Thai / English

Opel workers call for ‘unified social Europe’



27 Jan 10
Laborstart

Opel workers union representatives converging on a threatened factory in Belgium are demanding European unity. They reject General Motors’ Europe’s restructuring plans to close the Antwerp plant and cut more than 8,000 jobs Europe-wide.

Employees from Opel in Germany, Poland and Spain, and the UK’s Vauxhall plants demonstrated solidarity.

Peter Scherrer, General Secretary of the European Metal Workers Federation, said: ‘‘There will be no sacrifice and no concession by the trade unions, by the workers in other plants — nothing! Not unless this decision is reversed. The pre-condition for everything is that the management has to take back the decision to close Antwerp.’‘

The company is still in talks to get up to 2.7 billion euros in state aid from the German, Polish, Spanish and UK governments.
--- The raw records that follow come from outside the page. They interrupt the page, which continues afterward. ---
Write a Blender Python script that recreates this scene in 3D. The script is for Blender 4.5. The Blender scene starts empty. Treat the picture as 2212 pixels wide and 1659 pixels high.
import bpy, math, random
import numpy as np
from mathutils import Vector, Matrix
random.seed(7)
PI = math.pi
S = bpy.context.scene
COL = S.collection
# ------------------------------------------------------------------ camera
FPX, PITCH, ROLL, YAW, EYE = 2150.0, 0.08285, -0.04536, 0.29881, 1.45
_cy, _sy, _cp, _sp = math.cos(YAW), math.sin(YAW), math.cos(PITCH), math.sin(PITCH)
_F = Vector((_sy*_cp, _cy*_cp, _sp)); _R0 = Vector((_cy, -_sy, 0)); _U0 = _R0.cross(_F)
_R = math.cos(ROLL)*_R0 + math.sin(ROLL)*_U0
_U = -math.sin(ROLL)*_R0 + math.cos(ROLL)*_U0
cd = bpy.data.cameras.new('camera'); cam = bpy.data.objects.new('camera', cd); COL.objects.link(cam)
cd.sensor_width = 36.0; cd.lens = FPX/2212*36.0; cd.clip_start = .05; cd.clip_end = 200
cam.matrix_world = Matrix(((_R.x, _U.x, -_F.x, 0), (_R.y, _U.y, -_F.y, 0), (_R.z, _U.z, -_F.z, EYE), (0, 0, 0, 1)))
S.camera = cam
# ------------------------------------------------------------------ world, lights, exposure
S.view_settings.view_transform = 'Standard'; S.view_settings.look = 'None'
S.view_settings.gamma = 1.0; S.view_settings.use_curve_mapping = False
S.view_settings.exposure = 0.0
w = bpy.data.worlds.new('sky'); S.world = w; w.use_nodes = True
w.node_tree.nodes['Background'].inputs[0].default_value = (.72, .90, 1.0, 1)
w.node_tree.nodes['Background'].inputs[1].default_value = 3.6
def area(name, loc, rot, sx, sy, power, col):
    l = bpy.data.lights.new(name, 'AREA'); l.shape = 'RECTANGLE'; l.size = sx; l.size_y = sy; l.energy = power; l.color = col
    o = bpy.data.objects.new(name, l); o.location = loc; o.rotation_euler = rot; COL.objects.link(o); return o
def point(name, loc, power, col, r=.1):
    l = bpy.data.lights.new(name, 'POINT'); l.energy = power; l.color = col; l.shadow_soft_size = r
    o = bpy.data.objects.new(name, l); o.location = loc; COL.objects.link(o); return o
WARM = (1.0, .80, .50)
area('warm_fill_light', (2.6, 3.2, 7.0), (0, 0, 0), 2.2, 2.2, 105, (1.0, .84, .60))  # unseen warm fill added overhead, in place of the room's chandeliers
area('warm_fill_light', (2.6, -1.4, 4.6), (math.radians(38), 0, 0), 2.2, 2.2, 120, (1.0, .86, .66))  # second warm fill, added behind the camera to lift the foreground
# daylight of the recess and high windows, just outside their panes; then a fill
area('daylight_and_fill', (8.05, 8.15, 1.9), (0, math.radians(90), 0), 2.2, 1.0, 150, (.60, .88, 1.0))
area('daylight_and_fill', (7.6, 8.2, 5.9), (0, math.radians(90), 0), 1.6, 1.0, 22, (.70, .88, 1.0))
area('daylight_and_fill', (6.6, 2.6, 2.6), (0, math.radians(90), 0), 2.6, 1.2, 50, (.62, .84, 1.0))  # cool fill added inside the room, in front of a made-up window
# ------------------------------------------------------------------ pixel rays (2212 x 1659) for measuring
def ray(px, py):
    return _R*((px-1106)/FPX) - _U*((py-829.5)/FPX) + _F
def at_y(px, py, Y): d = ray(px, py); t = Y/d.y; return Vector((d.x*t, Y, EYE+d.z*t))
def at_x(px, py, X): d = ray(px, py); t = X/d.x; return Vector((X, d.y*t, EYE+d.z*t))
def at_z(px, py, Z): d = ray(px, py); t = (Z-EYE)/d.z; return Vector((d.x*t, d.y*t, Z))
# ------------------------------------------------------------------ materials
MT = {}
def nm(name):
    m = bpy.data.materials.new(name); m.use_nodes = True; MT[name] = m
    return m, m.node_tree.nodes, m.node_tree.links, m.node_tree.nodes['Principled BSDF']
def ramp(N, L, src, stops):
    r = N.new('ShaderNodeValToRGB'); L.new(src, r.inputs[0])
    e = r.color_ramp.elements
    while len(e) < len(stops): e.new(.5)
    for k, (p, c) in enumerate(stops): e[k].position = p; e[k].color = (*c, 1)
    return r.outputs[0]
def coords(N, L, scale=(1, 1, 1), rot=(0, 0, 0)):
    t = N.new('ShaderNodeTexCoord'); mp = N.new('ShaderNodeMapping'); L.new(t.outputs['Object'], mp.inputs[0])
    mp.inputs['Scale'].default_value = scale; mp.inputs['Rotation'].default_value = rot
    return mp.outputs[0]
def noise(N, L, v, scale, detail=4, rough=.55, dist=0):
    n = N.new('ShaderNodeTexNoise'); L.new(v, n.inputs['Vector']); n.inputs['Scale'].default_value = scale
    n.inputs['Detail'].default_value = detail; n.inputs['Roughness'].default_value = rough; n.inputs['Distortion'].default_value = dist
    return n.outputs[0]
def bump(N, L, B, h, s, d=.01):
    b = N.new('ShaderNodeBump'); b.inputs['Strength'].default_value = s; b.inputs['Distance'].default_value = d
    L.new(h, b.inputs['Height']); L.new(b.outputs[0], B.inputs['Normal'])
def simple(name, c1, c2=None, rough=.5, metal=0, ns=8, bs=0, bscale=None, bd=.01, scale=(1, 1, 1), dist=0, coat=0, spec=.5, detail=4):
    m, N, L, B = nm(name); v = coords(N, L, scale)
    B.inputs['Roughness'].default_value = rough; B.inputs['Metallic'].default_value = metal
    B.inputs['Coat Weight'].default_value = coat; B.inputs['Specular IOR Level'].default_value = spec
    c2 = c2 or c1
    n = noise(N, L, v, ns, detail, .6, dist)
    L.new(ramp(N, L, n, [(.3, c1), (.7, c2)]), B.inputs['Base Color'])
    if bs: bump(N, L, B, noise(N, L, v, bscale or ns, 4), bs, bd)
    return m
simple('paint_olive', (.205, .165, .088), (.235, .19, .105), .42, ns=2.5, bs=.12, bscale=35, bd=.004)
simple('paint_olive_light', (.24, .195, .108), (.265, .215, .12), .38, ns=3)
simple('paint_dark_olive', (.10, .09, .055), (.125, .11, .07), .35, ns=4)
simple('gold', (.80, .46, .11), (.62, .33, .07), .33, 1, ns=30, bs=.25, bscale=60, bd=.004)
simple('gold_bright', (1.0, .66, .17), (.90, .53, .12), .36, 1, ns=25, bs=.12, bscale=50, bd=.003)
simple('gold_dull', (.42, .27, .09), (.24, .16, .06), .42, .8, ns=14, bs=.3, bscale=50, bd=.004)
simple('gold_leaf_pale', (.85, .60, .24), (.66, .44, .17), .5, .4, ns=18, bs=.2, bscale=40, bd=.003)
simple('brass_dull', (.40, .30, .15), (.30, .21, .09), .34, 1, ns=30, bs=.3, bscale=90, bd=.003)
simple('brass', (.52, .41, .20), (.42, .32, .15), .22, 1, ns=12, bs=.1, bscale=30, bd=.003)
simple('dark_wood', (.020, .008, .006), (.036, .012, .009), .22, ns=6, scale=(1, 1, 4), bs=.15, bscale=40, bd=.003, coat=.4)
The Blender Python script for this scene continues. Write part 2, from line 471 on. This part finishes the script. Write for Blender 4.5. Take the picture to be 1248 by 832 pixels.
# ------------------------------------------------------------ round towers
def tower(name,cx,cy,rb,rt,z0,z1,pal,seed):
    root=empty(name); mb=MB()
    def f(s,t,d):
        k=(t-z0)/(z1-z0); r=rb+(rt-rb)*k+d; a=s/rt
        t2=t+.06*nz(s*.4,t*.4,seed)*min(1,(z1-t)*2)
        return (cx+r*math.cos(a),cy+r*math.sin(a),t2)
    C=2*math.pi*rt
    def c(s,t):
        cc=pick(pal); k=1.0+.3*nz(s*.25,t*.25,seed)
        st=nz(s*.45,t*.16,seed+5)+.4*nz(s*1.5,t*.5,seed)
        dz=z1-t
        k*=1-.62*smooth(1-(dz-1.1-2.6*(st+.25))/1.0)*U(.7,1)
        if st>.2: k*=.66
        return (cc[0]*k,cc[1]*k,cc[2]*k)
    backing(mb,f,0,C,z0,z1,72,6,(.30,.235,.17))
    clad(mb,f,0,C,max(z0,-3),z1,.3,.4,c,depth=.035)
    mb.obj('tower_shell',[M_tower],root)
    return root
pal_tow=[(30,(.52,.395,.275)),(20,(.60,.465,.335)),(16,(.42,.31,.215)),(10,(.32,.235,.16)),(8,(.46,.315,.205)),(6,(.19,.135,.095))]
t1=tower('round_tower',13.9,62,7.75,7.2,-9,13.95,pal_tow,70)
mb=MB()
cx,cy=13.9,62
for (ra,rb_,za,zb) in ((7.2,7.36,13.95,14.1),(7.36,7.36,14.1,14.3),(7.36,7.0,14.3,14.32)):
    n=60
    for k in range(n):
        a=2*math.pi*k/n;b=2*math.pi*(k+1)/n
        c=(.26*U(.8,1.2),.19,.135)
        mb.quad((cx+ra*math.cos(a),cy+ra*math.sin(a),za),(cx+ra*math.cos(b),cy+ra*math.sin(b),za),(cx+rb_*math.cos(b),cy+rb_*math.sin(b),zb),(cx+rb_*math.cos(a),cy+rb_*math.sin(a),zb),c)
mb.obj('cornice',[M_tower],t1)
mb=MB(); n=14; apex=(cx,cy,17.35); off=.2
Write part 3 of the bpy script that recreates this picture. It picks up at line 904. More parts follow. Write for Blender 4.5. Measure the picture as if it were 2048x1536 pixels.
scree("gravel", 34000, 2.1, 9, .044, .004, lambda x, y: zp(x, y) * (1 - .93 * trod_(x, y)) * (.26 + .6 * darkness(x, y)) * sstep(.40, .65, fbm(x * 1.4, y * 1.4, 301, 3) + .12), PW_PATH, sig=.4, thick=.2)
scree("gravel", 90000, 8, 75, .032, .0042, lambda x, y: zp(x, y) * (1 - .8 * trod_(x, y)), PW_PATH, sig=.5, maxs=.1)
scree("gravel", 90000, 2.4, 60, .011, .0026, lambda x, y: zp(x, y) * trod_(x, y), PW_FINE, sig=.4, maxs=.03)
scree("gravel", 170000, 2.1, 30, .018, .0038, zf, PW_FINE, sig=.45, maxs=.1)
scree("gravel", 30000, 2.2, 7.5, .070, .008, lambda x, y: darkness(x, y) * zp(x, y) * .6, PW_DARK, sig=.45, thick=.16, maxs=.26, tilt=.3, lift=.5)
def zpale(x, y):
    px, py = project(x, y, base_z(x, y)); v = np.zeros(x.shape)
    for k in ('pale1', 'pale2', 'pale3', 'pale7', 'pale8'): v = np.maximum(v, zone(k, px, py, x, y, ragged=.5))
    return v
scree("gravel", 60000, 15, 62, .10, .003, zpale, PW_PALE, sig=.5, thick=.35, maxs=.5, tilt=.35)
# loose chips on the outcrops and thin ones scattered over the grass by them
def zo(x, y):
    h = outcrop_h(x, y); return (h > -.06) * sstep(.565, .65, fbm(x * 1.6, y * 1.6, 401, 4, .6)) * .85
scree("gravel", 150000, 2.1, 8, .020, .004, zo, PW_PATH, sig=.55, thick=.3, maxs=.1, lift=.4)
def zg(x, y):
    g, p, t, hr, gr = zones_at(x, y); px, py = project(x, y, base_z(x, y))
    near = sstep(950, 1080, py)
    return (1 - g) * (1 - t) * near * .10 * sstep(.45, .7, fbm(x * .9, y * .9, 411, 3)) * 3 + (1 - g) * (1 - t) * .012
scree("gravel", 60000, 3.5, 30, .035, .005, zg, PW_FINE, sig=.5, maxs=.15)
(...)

The workers fear this will leave the Belgians out in the cold.

Werner Dillen of the Flemish Catholic Union in Antwerp said: “I think it is time for a social Europe, otherwise the big multinationals will profit from it and they will say to each country ‘give us some money and we will keep your plants open’, so we need a Europe that is unified.”

Peter Giesser with IG Metall Betriebsrat said: “Of course politics can help us, but GM must as well. And from what I have heard GM doesn’t want the money that the Flemish government has put at its disposal. It doesn’t want the money. It is a political decision.”

GM’s operations in Europe currently employ around 48,000 people. The unions said management announced unilaterally it would close the Antwerp plant, ignoring its legal obligation to follow an information and consultation process.